On the linear system $A x = 0$ when $A$ is rank-one

Question

From Strang's textbook:

---

---

For rank-one matrices, we have that $u(v^Tx)=0 \implies v^Tx=0$. Why does this follow?

Answer 1

Here's my attempt to make some sense of the question. Note that I am blaming Strang, not Curious Penguin. It is not Curious Penguin's fault that she/he is struggling to make sense out of Strang's vague and obscure remarks. It appears that $u,v \text{ and }x$ are $n-$ place column-vectors (We can assume $n>1.$) over some field $F.$ If $u$ or $v$ is the zero vector, we have a complete triviality, so let's assume both $u$ and $v$ have at least one non-zero component. Then $uv^T$ is an $n \times n$ matrix with at least one non-zero component.
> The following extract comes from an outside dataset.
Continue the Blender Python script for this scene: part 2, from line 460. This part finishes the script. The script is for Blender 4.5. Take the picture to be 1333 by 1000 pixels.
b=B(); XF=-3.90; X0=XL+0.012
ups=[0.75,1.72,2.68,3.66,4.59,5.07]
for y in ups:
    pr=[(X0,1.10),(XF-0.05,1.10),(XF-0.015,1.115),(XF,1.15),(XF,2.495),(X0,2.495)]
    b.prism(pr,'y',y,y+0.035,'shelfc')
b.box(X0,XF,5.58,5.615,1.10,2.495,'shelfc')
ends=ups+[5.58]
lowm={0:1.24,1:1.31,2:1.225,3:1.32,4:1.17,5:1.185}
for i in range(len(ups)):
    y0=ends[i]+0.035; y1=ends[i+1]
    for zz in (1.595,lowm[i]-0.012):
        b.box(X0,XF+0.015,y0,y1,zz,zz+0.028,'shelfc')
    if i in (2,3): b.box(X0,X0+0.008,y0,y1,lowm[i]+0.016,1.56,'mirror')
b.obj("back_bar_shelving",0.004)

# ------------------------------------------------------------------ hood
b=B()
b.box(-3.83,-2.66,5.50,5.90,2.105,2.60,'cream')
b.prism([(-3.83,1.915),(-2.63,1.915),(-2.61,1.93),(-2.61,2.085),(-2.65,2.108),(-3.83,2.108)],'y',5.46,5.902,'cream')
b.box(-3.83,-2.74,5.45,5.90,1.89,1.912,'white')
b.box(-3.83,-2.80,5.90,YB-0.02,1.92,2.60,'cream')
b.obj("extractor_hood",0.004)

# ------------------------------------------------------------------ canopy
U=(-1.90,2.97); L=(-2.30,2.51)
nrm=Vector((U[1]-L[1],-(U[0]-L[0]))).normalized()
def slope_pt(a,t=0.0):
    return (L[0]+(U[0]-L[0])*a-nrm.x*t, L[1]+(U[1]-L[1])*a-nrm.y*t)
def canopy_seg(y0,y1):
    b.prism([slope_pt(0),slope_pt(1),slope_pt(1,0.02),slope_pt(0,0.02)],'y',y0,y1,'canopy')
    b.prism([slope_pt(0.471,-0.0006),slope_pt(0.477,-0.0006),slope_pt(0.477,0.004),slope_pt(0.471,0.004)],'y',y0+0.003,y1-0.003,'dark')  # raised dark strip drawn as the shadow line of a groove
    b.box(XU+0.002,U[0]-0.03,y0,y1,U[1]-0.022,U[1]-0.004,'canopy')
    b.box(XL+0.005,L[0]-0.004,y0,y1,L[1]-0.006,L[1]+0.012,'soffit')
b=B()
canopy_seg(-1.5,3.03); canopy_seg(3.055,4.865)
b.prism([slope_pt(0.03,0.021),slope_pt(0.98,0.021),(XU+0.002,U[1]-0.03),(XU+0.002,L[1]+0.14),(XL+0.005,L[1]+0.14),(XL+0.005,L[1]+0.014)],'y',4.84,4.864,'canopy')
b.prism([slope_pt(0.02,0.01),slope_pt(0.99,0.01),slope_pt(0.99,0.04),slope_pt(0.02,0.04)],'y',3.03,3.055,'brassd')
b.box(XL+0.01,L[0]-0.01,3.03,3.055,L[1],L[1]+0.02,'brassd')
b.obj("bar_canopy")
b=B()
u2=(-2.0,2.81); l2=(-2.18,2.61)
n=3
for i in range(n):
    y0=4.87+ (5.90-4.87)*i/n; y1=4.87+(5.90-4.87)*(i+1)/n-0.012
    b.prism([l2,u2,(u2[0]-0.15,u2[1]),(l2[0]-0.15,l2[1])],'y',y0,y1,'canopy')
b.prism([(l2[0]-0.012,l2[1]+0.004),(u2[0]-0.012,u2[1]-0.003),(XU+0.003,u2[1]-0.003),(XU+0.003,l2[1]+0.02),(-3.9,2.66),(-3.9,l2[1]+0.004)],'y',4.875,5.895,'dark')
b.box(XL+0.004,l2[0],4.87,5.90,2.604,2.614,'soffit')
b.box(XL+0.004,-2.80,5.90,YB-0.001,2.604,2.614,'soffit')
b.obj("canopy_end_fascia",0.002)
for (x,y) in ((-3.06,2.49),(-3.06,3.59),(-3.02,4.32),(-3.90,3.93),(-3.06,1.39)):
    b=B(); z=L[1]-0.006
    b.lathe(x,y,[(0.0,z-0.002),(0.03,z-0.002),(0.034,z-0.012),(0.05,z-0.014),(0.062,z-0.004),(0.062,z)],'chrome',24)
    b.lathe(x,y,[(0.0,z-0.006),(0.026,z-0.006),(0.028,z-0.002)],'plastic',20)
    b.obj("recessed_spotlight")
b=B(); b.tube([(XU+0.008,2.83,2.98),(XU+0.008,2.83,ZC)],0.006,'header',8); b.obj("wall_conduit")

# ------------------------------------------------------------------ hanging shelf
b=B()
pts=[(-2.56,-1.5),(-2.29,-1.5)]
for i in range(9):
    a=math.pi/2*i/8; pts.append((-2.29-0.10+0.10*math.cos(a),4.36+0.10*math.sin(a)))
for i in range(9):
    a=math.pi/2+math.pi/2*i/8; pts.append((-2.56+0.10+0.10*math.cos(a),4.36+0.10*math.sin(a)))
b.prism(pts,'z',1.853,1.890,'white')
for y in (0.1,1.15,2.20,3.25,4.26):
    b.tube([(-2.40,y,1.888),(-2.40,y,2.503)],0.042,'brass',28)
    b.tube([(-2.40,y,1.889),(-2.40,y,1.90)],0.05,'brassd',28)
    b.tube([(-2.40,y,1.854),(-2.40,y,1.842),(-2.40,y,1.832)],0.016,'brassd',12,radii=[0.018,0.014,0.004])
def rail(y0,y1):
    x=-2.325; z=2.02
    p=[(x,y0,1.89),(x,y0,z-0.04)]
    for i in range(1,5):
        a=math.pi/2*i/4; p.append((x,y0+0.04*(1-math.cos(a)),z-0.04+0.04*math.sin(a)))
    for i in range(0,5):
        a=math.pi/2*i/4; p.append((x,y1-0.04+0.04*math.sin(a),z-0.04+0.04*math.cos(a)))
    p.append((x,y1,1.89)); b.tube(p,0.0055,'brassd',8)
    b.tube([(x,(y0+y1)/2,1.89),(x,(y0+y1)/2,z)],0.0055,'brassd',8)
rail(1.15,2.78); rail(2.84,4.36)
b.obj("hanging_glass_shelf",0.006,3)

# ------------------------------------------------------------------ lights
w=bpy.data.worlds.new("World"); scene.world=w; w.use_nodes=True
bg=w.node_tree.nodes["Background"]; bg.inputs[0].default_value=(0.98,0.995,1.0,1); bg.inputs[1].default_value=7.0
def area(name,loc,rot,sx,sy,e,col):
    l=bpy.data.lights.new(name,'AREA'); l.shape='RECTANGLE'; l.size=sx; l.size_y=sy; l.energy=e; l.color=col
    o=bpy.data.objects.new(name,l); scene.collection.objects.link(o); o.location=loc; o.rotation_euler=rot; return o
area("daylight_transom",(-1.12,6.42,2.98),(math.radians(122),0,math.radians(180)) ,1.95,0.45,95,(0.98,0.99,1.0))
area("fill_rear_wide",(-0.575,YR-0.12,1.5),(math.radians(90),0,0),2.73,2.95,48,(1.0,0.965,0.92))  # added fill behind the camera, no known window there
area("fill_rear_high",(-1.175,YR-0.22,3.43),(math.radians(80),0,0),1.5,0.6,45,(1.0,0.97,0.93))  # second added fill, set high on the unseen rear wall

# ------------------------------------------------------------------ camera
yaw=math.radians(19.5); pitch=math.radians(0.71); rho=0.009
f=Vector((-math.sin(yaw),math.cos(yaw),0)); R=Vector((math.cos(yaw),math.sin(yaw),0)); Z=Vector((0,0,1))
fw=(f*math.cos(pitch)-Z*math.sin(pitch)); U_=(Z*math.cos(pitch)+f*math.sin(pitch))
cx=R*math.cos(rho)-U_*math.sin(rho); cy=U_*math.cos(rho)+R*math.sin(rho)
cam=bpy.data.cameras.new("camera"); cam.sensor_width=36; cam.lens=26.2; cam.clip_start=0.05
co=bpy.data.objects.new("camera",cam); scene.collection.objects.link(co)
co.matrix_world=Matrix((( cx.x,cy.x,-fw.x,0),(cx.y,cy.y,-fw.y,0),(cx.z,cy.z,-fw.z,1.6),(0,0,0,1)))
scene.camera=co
Moreover, let us find the 2x2 sub-matrix of $uv^T$ in rows $r,\rho$ and columns $c,\gamma$. Letting $u_r=a, u_{\rho}=b,v_c=e,v_{\gamma}=f$ it is $$\begin{bmatrix} ae&af\\be&bf\\\end{bmatrix}$$ whose determinant is 0. Thus the determinant of every 2x2 sub-matrix of $uv^T$ is 0, so the rank of $uv^T$ is 1 and the dimension of its solution-space is $n-1 \ge 1.$ Look at the rows of $uv^T$.They are just the rows of $v^T$ multiplied by $u_1,...,u_n$. Bu at least one of $u_1,...,u_n$ is non-zero, say $u_{u_{i*}}$ so writing the condition $uv^Tx=0$ as a set of $n$ linear equations we can take out the factor $u_{i*}$ from the $i*$ -th equation, giving us the equaion $v^Tx=0.$